Lecture 4: Egypt–Things and Stuff

Picture of Sphinx I know you'll find this hard to believe, but historians lie to you . . . Yes, it's true. Ancient historians are the worst. Modern historians try and tell the truth as they know it. But ancients worked for the government (that should give you some clue). They wrote the government's version of the truth which may have been a little biased. It had part of the truth but not necessarily the whole truth. For example: the History of the Victory of Ramses II. (First you must know that the Pharaoh always won every battle they fought.) Ramses was leading his great army when the low-life enemy snuck out from underneath rocks, behind bushes and trees and attacked the Pharaoh. (i.e. the dummy stumbled into an ambush.) Ramses calmed his troops, got down and prayed, climbed back on his chariot and made several passes at the enemy, killing several thousand each time. This rallied the troops who then won an astounding victory and ran home to tell the good news. (Huh? Since when do the winners go home and tell the news? As winners, they would march onward to greater victories. i.e. they were lucky to escape with their skins and make it home.)

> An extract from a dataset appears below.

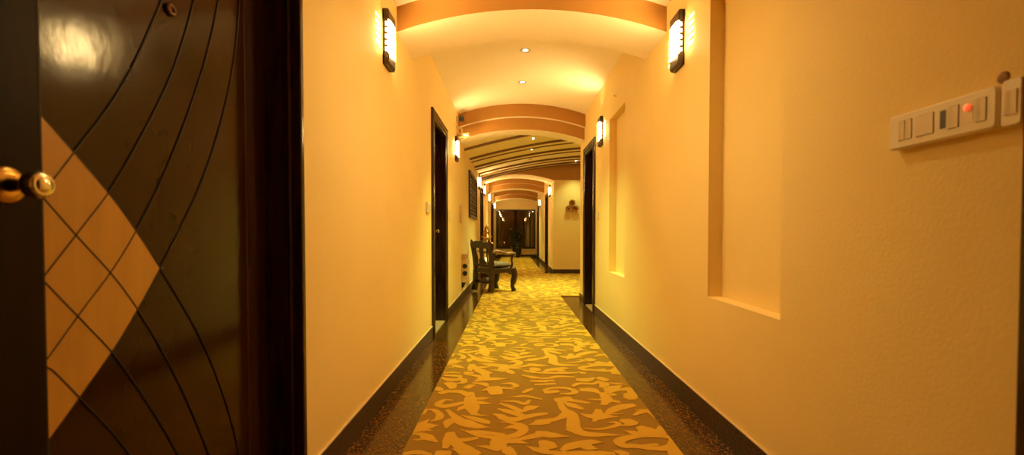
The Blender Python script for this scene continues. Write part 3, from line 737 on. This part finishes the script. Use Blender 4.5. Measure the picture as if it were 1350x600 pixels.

Women had it good in Egyptian society. Early in Egypt, it may have been a matriarchal society (lead by women). They dominated society and government (not a bad idea). Property in Egypt went from mother to daughter. To keep property in the family, brothers married their sisters. It kept the bloodlines clean. For some reason, they didn't have the mutants, which normally happens with intermarriage. Sometimes fathers even married daughters.

Egyptian art looks different (have you noticed?). People are always shown with the side view of the feet, front of the shoulders, side of the head with an eye on the side of the head (try standing that way!). Ikhnaton the heretic changed the art to be more real with wrinkles, etc. He married Nefertiti (a good looker) whose pictures are done in the new art style. But after Ikhnaton, Egyptians went back to the old art.

The big building projects were done in the Old Kingdom when there was more time and money. The Sphinx was done then as well as the Pyramids. The Pyramids were not done by space people as supposed by Erich Von Daniken in Chariots of the Gods. Do you want to know how to build a pyramid? But, of course! First you start by making little ones and practicing up. The 1st ones were made out of sun-dried brick. But Egypt had the stone quarries and made the bricks out of stone eventually. Then they quit cutting the stones into bricks and just used big rocks. They were built around 2600 BC. After you've got the rock, you have to get level ground. Dig a trench around the area and fill it with water (which always seeks its level). Next, you play with some poles, string and sticks and level off the dirt. (See Stockmyer if you are dying to know how.) The limestone rocks for the pyramids was quarried 500 miles up south on the Nile away from the area. The rocks were 3-4 feet high and some weighed up to 15 tons. They were quarried at the site and numbered (#42 sits next to #43, etc.). Some were marked with "this side up" and had slogans from the work crews on them. The blocks were dragged down on wooden sleds. It took 23 years with 4,000 men working all year long to build the Great Pyramid. (The Egyptian tour guides will tell you it took 100,000 men but they're kidding you.) The biggest pyramid is 450 feet high (about a 40 story building). It took around 200 million blocks and weighs somewhere around 600,000,900 tons by the nearest guess. It was built with farmers paid with goods (potatoes, etc.). It was not built with slave labor cuz there were no slaves. (They weren't paid with money cuz it wasn't invented yet.)

Why would you want a pyramid? Egyptians believed when they died that they had 3 souls. One went to heaven for tingly bliss and the other 2 kind of wandered around. They thought that the soul liked to come back to the body and visit every so often (like we go to Granny's at Thanksgiving). The Pyramids were actually storehouses for the dead Pharaohs. Also, Egyptians thought they should be buried with everything they might want later on. So the Pharaohs had lots of nice gold vases and trinkets. They built small passages inside to try to stump grave robbers (didn't work). The tomb of King Tut is about the only one we've found with some of the goodies left inside.

Of course you didn't want your souls coming back to a cruddy old skeleton for a body. So they tried to preserve the body by mummifying. Embalmers would hollow out the insides and fill them up with secret formulas to preserve the body. Actually, it didn't work. The only reason mummies are still around is cuz of the dry climate of Egypt. Even paper was preserved in the Egyptian climate.